Mais ce qui a joué un rôle central, c’est mon appartenance à la génération des bacheliers qui passèrent le bac en 1989. J’ai été – comme beaucoup – attiré par cette ouverture vers l’Europe de l’Est alors même que ma famille ne m’avait pas orienté vers cet espace. Mes voyages en Pologne, en Russie et en Tchécoslovaquie au tout début des années 1990 ont été des expériences fascinantes. Le « moment » 1989 – ainsi que les années qui suivirent – a beaucoup compté pour moi.
Nous nous sommes d’ailleurs souvent demandé avec Etienne [François] si nous ne surinterprétions pas l’importance de 1989. Mais les débats actuels sur la persistance des différences Est-Ouest existent toujours. Il est donc logique que nous les ayons retrouvées dans notre livre.
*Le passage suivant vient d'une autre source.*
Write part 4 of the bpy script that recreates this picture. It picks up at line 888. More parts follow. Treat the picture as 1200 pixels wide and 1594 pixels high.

R.A. : Nos élèves d’Abibac se posent des questions sur leur orientation. Vous avez enseigné à l’Université européenne Viadrina de Francfort-sur-l’Oder. Pouvez-vous nous expliquer ce qu’est l’université européenne Viadrina ?
T. S. : C’est une petite université de 6 000 étudiants. L’université européenne Viadrina a ouvert en 1991, après l’ouverture du Rideau de fer et l’établissement d’un réel dialogue germano-polonais. Un effort conséquent d’enseignement croisé a été réalisé. L’objectif était de promouvoir la diversité et la connaissance mutuelle au sein de la population étudiante pour dépasser les clivages nationaux de part et d’autre de l’Oder. Viadrina signifie « de l’Oder » en latin. L’université réunit donc dans son nom la dimension européenne et la dimension locale. Il s’agissait – et s’agit toujours – d’un laboratoire.